Copy the first line of the material below and every later line through the line containing "PI = math.pi", without any other output.

=====

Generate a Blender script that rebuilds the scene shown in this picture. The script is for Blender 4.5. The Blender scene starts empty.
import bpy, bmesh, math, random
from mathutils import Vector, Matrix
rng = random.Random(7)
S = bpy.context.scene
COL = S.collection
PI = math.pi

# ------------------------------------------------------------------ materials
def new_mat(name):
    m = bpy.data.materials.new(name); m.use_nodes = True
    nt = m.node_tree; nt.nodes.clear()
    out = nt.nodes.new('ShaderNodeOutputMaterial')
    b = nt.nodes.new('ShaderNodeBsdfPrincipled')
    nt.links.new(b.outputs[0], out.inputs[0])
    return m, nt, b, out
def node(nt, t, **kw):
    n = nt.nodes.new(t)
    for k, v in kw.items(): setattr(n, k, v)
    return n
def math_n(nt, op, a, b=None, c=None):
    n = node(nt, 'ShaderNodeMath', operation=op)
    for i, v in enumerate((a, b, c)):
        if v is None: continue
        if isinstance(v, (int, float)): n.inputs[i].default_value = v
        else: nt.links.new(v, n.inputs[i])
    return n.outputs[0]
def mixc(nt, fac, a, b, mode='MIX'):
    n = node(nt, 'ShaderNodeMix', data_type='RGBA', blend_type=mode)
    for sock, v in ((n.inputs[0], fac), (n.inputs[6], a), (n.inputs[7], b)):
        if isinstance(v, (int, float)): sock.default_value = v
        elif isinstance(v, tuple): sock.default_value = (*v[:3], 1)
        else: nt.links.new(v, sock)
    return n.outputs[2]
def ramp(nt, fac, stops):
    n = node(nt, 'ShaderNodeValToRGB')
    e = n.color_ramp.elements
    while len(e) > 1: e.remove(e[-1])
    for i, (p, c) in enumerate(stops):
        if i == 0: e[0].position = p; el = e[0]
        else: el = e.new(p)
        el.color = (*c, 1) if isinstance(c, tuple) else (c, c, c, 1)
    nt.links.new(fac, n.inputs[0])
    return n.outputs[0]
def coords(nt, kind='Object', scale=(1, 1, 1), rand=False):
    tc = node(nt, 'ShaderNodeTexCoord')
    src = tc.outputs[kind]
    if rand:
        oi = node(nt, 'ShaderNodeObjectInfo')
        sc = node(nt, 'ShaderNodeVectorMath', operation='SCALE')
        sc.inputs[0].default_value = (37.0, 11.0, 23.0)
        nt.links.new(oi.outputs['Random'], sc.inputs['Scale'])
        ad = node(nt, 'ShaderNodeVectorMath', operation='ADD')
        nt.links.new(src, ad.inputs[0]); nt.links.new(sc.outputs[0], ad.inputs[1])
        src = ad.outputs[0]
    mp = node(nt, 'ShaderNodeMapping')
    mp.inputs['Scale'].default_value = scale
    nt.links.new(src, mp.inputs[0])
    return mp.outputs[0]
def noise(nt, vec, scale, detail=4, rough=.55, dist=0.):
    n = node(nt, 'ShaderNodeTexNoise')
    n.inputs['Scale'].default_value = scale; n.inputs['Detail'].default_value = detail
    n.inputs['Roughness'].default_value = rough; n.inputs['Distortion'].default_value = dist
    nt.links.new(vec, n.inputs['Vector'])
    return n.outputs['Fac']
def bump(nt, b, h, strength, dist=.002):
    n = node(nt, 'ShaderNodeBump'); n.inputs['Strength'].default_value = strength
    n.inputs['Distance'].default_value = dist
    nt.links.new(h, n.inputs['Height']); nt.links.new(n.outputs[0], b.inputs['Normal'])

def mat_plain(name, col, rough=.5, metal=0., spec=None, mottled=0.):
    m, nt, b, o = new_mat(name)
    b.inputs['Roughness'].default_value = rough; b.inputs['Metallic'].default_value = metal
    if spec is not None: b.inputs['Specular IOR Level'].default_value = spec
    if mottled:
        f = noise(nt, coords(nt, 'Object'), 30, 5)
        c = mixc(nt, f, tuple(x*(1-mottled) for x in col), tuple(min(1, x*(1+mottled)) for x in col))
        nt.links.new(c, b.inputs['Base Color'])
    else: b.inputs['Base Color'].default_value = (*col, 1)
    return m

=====

- [EXPECTED ANSWER]
Generate a Blender script that rebuilds the scene shown in this picture. The script is for Blender 4.5. The Blender scene starts empty.
import bpy, bmesh, math, random
from mathutils import Vector, Matrix
rng = random.Random(7)
S = bpy.context.scene
COL = S.collection
PI = math.pi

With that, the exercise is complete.